Lo que tiempo después fue malbaratado en el Instituto Politécnico de Transporte José Ramón Rodríguez, hace más de 30 años comenzó a clausurar sus dependencias, como las esclusas de un barco que hace aguas, ante el evidente deterioro de su infraestructura. En la actualidad, algunos reductos de la planta baja por calle 11, no exentos de peligro, cubren otras funciones distintas de las originales. El resto de sus áreas, tan abarcadoras como vulnerables por la sostenida carencia de mantenimiento, se han convertido en ruinas virtualmente irreversibles. Tardíamente se han efectuado reparaciones menores, que parecen un chiste demagógico de cara a una mole constructiva que debió ser sometida, en su momento, a una intervención capital, algo que a estas alturas resulta improbable. Resulta difícil cuantificar las escalonadas pérdidas que han esquilmado el esplendor de este inmueble. Como en todo saqueo que se respete, sus mármoles, barandas y accesorios arquitectónicos, han sido vandalizados.
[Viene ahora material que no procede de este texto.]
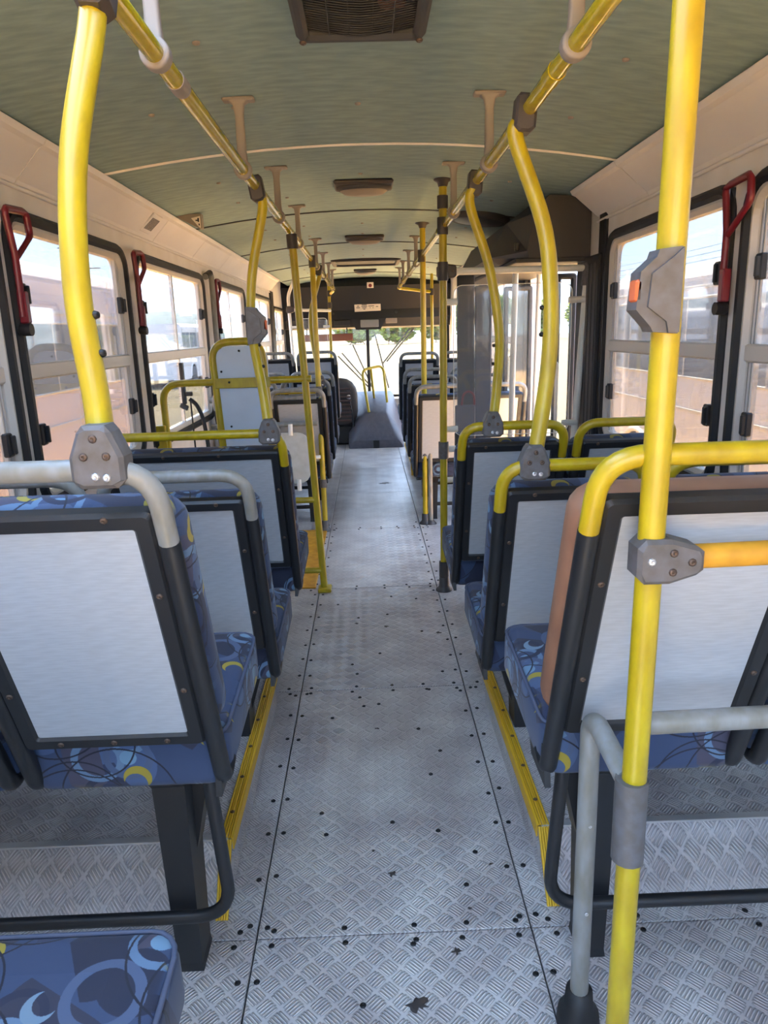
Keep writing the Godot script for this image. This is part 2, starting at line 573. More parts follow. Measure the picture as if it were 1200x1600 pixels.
func floor_() -> void:
	var st := mb()
	bar_box(st, XL - 0.05, XR + 0.05, -0.09, -0.012, Z1 + 0.06, -4.0)
	bar_box(st, XL - 0.05, 0.62, -0.09, -0.012, -4.0, -5.3)
	bar_box(st, XL - 0.05, XR + 0.05, -0.09, -0.012, -5.3, ZF - 0.1)
	var root := struct("floor", st, M.dark)
	var zs := [Z1, -0.2, -1.433, -2.667, -3.87, -5.14, -6.36, -7.59, -8.82, -10.4]
	var xs := [XL, -0.317, 0.353, XR]
	for i in zs.size() - 1:
		for c in 3:
			var x1: float = xs[c + 1]
			var pieces := [[zs[i], zs[i + 1], x1]]
			if c == 2 and i == 4: pieces = [[zs[i], -4.0, x1], [-4.0, zs[i + 1], 0.62]]
			if c == 2 and i == 5: pieces = [[zs[i], -5.3, 0.62], [-5.3, zs[i + 1], x1]]
			for p in pieces:
				st = mb()
				bar_box(st, xs[c] + 0.0022, p[2] - 0.0022, -0.012, 0.0, p[0] - 0.0022, p[1] + 0.0022, 0.0015)
				obj("floor_plate", st, M["tread_%d" % ((i * 2 + c) % 3)], root)
	var sm := screw_mesh(0.0075, 0.004)
	var spots := []
	for s in [-0.317, 0.353]:
		var z := -0.98
		while z > -5.3:
			for d in [-1, 1]:
				spots.append(Vector2(s + d * rng.randf_range(0.018, 0.026), z + rng.randf_range(-0.014, 0.014)))
			z -= 0.165
	for j in [-1.433, -2.667, -3.87, -5.14]:
		for x in [-0.95, -0.62, -0.36, -0.275, -0.1, 0.06, 0.19, 0.31, 0.4, 0.62, 0.9]:
			for d in [-1, 1]:
				spots.append(Vector2(x + rng.randf_range(-0.01, 0.01), j + d * 0.022))
	for k in 26:
		spots.append(Vector2(rng.randf_range(-0.26, 0.3), rng.randf_range(-1.2, -3.8)))
	for p in spots:
		put("screw", sm, M.screw, root, Transform3D(Basis(), Vector3(p.x, -0.001, p.y)))

func scuffs() -> void:                        # blobs of black grime trodden into the aisle, thin raised crusts
	var k := 0
	for p in [[0.02, -1.63, 0.03], [0.163, -1.373, 0.026], [0.062, -1.24, 0.05], [-0.01, -2.36, 0.018], [0.21, -1.5, 0.014], [0.29, -1.65, 0.014], [-0.03, -1.72, 0.012], [0.05, -3.3, 0.03], [0.3, -3.2, 0.03], [-0.1, -3.35, 0.022], [0.13, -6.75, 0.12]]:
		var st := mb()
		var n := 18
		var ring := PackedVector3Array()
		var top := PackedVector3Array()
		for i in n:
			var a := -TAU * i / n
			var r: float = p[2] * 0.62 * (0.3 + 0.7 * rng.randf())
			ring.append(Vector3(p[0] + cos(a) * r * 1.0, 0.0004, p[1] + sin(a) * r * 0.8))
			top.append(Vector3(p[0] + cos(a) * r * 0.7, 0.0016, p[1] + sin(a) * r * 0.56))
		skin(st, [ring, top], true)
		var o := obj("grime_patch", st, M.dark_clamp if k < 10 else M.clamp)
		tag(o, ["small dark grime blot in the middle of the near aisle plate", "black grime blot just behind the near cross joint, right of centre", "smeared grey scuff at the bottom centre of the aisle", "tiny dark blot left of centre, below the second cross joint", "speck of grime near the right floor seam, before the near joint", "speck of grime right beside the right floor seam", "speck of grime left of the largest aisle blot", "flat dark smudge on the aisle between the third seat rows", "dark smudge by the right floor seam near the third right seat", "small smudge left of the aisle centre by the third left seat", "round grey dirt ring on the far aisle floor"][k], "grime")
		k += 1

func step_box(side: int, z0: float, z1: float, h: float, near: bool) -> void:
	var X := XL if side < 0 else XR
	var xi := -0.405 if side < 0 else 0.415
	var words := "left" if side < 0 else "right"
	var t := thing("wheel_arch_step", "raised tread plate step over the %s wheel arch under the %s %s seats" % [words, "near" if near else "front", words], "step", Vector3(0, 0, 0))
	var xa := minf(X, xi)
	var st := mb()
	prism(st, [Vector2(z0 + 0.115, 0), Vector2(z0, h), Vector2(z1, h), Vector2(z1 - 0.02, 0)], absf(X - xi), xform(Vector3(0, 0, 1), Vector3.UP, Vector3(maxf(X, xi), 0, 0)))
	obj("step_body", st, M.tread_1, t)
	st = mb()
	bar_box(st, X, xi, h - 0.002, h + 0.004, z0 + 0.006, z0 - 0.02, 0.002)
	obj("edge_strip", st, M.alu_trim, t)
	# ribbed yellow nosing along the aisle edge, bent down over the rear face
	st = mb()
	for k in 5:
		var x: float = xi - side * (0.006 - 0.0064 * k)
		var w := 0.0054
		bar_box(st, x - w / 2, x + w / 2, h, h + (0.008 if k % 2 == 0 else 0.006), z0, z1, 0.002)
		var d := Vector3(0, -h, 0.115)
		var ln := d.length()
		var xf := xform(Vector3.RIGHT * 1.0, d.normalized(), Vector3(x, h, z0) + d * 0.5)
		box(st, Vector3(0, 0, -0.0035 if xf.basis.z.z < 0 else 0.0035), Vector3(w, ln, 0.009 if k % 2 == 0 else 0.006), 0.001, xf)
	bar_box(st, xi - side * 0.012, xi - side * 0.0085, h - 0.03, h + 0.006, z0, z1)
	obj("nosing", st, M.nosing, t)
	if near:
		var sm := screw_mesh(0.006, 0.003)
		for k in 6:
			put("screw", sm, M.bolt, t, Transform3D(Basis(), Vector3(xi + side * 0.008, h + 0.008, z0 - 0.1 - 0.16 * k)))

# ---------------------------------------------------------------- seats
const LEAN := 0.36

func seat_pair(side: int, zb: float, raise_: float, label: String, o := {}) -> void:
	# origin on the floor below the foot of the backrest; backs lean towards the camera (+z)
	var xa := -0.30 if side < 0 else 0.318
	var t := thing("double_seat", label, "seat", Vector3(0, 0, zb), "double seats of the bus")
	var hm: Material = M.yellow if o.get("yellow", false) else M.grey_tube
	var detail: bool = o.get("detail", true)
	var u := Vector3(0, 1, LEAN).normalized()
	var spans := [[0.0, 0.405], [0.425, 0.80]]
	if o.get("bench", false): spans = [[0.0, 0.70]]
	var yb := 0.415 + raise_
	var seg := 14 if detail else 8
	var covers: Array = o.get("covers", [M.fabric, M.fabric])
	var sm := screw_mesh(0.006, 0.004)
	for i in spans.size():
		var x0: float = xa + side * spans[i][0]
		var x1: float = xa + side * spans[i][1]
		var xc := (x0 + x1) / 2
		var w := absf(x1 - x0)
		var bf := xform(Vector3.RIGHT, u, Vector3(xc, yb, 0))         # back frame: x across, y up the back, z towards the camera
		var cover: Material = covers[i]
		var st := mb()
		# backrest upholstery
		pillow(st, Vector3(w + 0.005, 0.51, 0.085), 0.05, 0.034, bf * Transform3D(Basis(), Vector3(0, 0.366, -0.055)), 0.006)
		var back := obj("backrest", st, cover, t)
		if cover == M.vinyl: back.set_meta("label", "backrest covered in brown vinyl")
		# black side tubes and the angle frame round the panel
		st = mb()
		for s in [-1, 1]:
			var x: float = s * (w / 2 - 0.017)
			tube(st, fillet([bf * Vector3(x, -0.015, -0.05), bf * Vector3(x, -0.015, 0.0), bf * Vector3(x, 0.575, 0.0)], 0.04), 0.0175, seg)
		rim(st, w - 0.062, 0.532, 0.012, 0.033, -0.012, 0.012, bf * Transform3D(Basis(), Vector3(0, 0.369, 0)))
		var fr := obj("back_frame", st, M.black, t)
		st = mb()
		box(st, Vector3(0, 0.369, 0.003), Vector3(w - 0.118, 0.476, 0.006), 0.001, bf)
		obj("back_panel", st, M.alu, t)
		if detail:
			for q in [[-0.5, 0.115], [0.5, 0.115], [0.0, 0.115], [-0.5, 0.622], [0.5, 0.622], [-1, 0.25], [1, 0.25], [-1, 0.47], [1, 0.47]]:
				var px: float = q[0] * (w / 2 - 0.048) if absf(q[0]) > 0.9 else q[0] * 0.2
				put("screw", sm, M.bolt, fr, bf * Transform3D(Basis(Vector3.RIGHT, PI / 2), Vector3(px, q[1] + (0.004 if q[1] > 0.5 else 0.005), 0.011)))
		# grab handle over the top
		if not o.get("plain", false):
			st = mb()
			var hx := w / 2 - 0.017
			var pts := fillet([bf * Vector3(-hx, 0.56, 0), bf * Vector3(-hx, 0.708, 0.002), bf * Vector3(hx, 0.708, 0.002), bf * Vector3(hx, 0.56, 0)], 0.1, 8)
			tube(st, pts, 0.0165, seg)
			obj("grab_handle", st, hm, t)
		# cushion
		st = mb()
		var cf := xform(Vector3.RIGHT, Vector3(0, 0.06, -1).normalized(), Vector3(xc, yb + 0.045, -0.215))
		pillow(st, Vector3(w - 0.005, 0.45, 0.125), 0.045, 0.026, cf, 0.008)
		var cu := obj("seat_cushion", st, cover if cover != M.vinyl else M.fabric, t)
		if detail:
			st = mb()
			var seam := []
			for p in rrect(w - 0.012, 0.443, 0.045, 4): seam.append(cf * Vector3(p.x, p.y, 0.054))
			seam.append(seam[0])
			tube(st, seam, 0.0042, 6)
			obj("piping", st, M.piping, cu)
		if detail and i == 0:       # folded end bracket of the frame beside the cushion
			st = mb()
			prism(st, [Vector2(0.02, -0.06), Vector2(-0.1, -0.06), Vector2(-0.15, 0.0), Vector2(0.0, 0.02)], 0.012, xform(Vector3(0, 0, 1), Vector3.UP, Vector3(xa + side * 0.018, yb + 0.02, 0)))
			obj("side_bracket", st, M.black, t)
	# pedestal and foot rail
	var st2 := mb()
	var lx := xa + side * 0.155
	var rings := []
	for q in [[0.0, 0.06, 0.09], [0.02, 0.055, 0.085], [yb - 0.08, 0.07, 0.11], [yb - 0.03, 0.078, 0.2]]:
		var ring := PackedVector3Array()
		for c in [[-1, -1], [-1, 1], [1, 1], [1, -1]]:
			ring.append(Vector3(lx + c[0] * q[1] / 2, q[0], -0.13 + c[1] * q[2] / 2))
		rings.append(ring)
	skin(st2, rings, true, -1)
	if detail: prism(st2, [Vector2(0.03, yb - 0.03), Vector2(-0.085, yb - 0.03), Vector2(-0.03, yb * 0.5), Vector2(0.0, yb * 0.45)].map(func(p): return Vector2(-side * -p.x, p.y)), 0.07, Transform3D(Basis(), Vector3(lx, 0, -0.2)))
	obj("leg", st2, M.black, t)
	st2 = mb()
	var xw := (XL if side < 0 else XR)
	box(st2, Vector3((xa + side * 0.05 + xw) / 2, yb - 0.045, -0.13), Vector3(absf(xw - xa) - 0.05, 0.035, 0.05), 0.004)
	box(st2, Vector3((xa + side * 0.05 + xw) / 2, yb - 0.045, -0.33), Vector3(absf(xw - xa) - 0.05, 0.035, 0.04), 0.004)
	obj("seat_beam", st2, M.black, t)
	st2 = mb()
	var fy := 0.175 if raise_ > 0.1 and detail else 0.11
	if raise_ > 0.1 and detail: tube(st2, fillet([Vector3(xa + side * 0.055, yb - 0.03, -0.03), Vector3(xa + side * 0.04, fy, -0.06), Vector3(xw, fy, -0.06)], 0.09, 8), 0.0145, 12)
	else: tube(st2, [Vector3(lx, fy, -0.13), Vector3(xw, fy, -0.13)], 0.0145, 12)
	obj("foot_rail", st2, M.black, t)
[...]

Colegiando esta entrega con mi colega Juan Pablo Estrada, me comentaba que, debido al apabullante déficit de fondo habitacional, numerosas familias han invadido sus diversos locales, ocupando espacios amenazados de derrumbe.

Semejante Armagedón no debió figurar ni en las peores pesadillas del sacerdote, teólogo y pedagogo francés Juan Bautista de La Salle, cuando el 24 de junio de 1680, bajo el reinado de Luis XIV, fundó el Instituto de los Hermanos de las Escuelas Cristianas, cimiento de la moderna academia nombrada en su honor, que en la actualidad cuenta con un millón de estudiantes en 77 países.